Chamavam-se Luis Giovani e Pedro. Desde há dias, choramos as suas mortes às mãos da violência estúpida, numa rua de Bragança ou de Lisboa. Dois seres humanos perderam a vida e isso é irreparável e de uma gravidade extrema. Lamentamos o fim dos seus sonhos comuns: o curso universitário, o gosto pela vida, a alegria de descobrir o mundo numa morte sem sentido. Qualquer que tenha sido a motivação do crime que os matou merece a nossa condenação total e absoluta. Nada justifica a morte de uma pessoa.
Sofremos com os seus pais, amigos e familiares, numa dor que nunca pode ser plenamente compreendida por quem não a viveu. Em certa medida, somos também da sua familia: a nossa família humana. Somos solidários nesta dor e no sofrimento.
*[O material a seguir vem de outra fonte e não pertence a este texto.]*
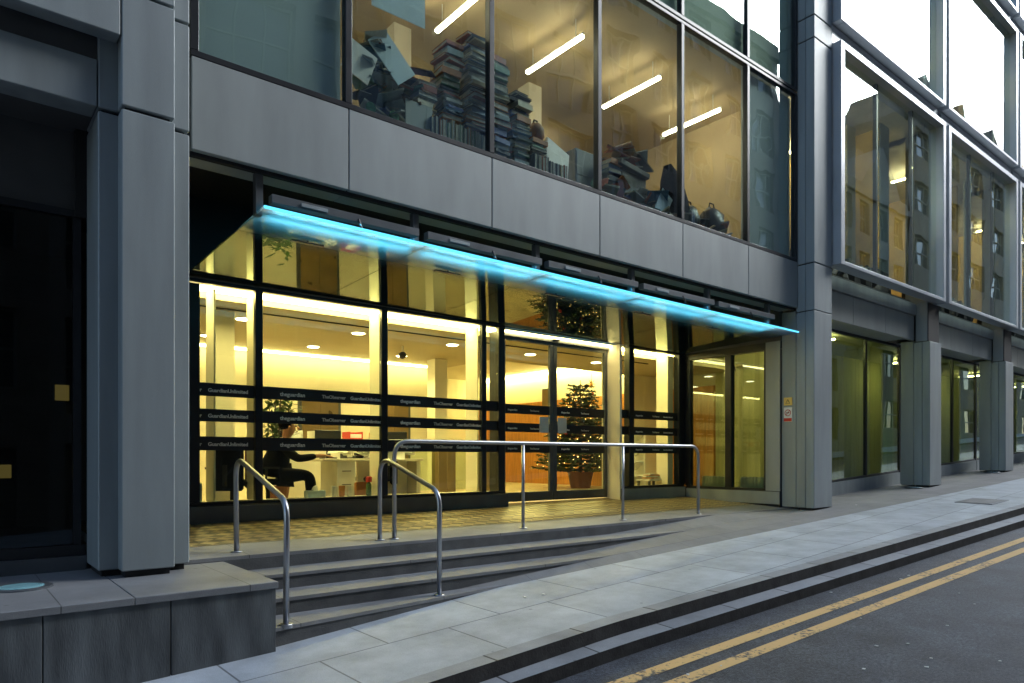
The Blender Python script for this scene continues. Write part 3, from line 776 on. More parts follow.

Queremos que a justiça faça o seu trabalho, identificando e julgando os culpados, nos termos de um Estado de Direito, de uma forma célere, adequada e, sobretudo, justa e imparcial. Não podemos falhar, enquanto comunidade organizada num Estado, nesta etapa. É agora, já, o tempo da Justiça.
Mas temos também no nosso pensamento as famílias dos agressores que assassinaram estes dois jovens. Num sofrimento também profundo, numa frustração e sensação de fracasso e seguramente numa noite escura de perplexidade. A sua dor também é a nossa. Nenhum/a mãe/pai se deseja nessa angústia.
E as pessoas que cometeram estes crimes graves? Para quem acredita no valor sagrado da vida humana e da sua dignidade em qualquer circunstância, não esquece que também são pessoas. Não o deixaram de ser por terem cometido porventura o erro mais grave que poderiam ter feito. Devem assumir as responsabilidades num julgamento justo, com direito a uma defesa nos termos da lei. Sendo condenados, devem cumprir a pena que lhes for aplicada e, na medida do possivel, reparar o dano causado e voltar a recuperar, pelo remorso e arrependimento, a sua humanidade perdida após este gesto louco que praticaram. Também eles estão no nosso pensamento.
Finalmente, todos nós que nos pronunciamos sobre esta tragédia, não esqueçamos que a violência e ódio - expressões do mal que terminam sempre em sofrimento e dor - nas nossas palavras e nas nossas reações semeiam ventos que podem gerar maiores tempestades. Ser incendiários por estes dias é uma tentação em que muitos caem e que só trará consequências graves para o nosso futuro comum.
Neste momento, mais do que nunca, precisamos de reafirmar o caminho Ubuntu: “eu sou porque tu és/só sou pessoa através das outras pessoas”, ou dito de outra maneira, com Desmond Tutu, “a tua dor é a minha dor, o teu sofrimento é o meu sofrimento”.
Precisamos de reafirmar a dignidade inegociável de todos e qualquer ser humano. Precisamos de ser capazes de construir a paz, o que exige trabalhemos afincadamente pela justiça social, pelo respeito mutuo e pela igualdade de oportunidades, contra todas as formas de discriminação e de ofensas à dignidade humana.
Com os nossos mestres sabemos que a linha que separa o bem e o mal não divide grupos, religiões, etnias ou nações. Não estão os “bons” de um lado e os “maus” do outro. Divide o coração de cada pessoa. Temos a sombra e a luz, o amor e o ódio, dentro de nós.
Sabemos que em cada um de nós estão dois lobos, um feroz, violento e devastador, capaz do pior e outro dócil, amigo e cuidador, capaz do melhor. Nunca esqueçamos que crescerá o que mais alimentarmos. E como Ubuntus sabemos bem qual devemos alimentar.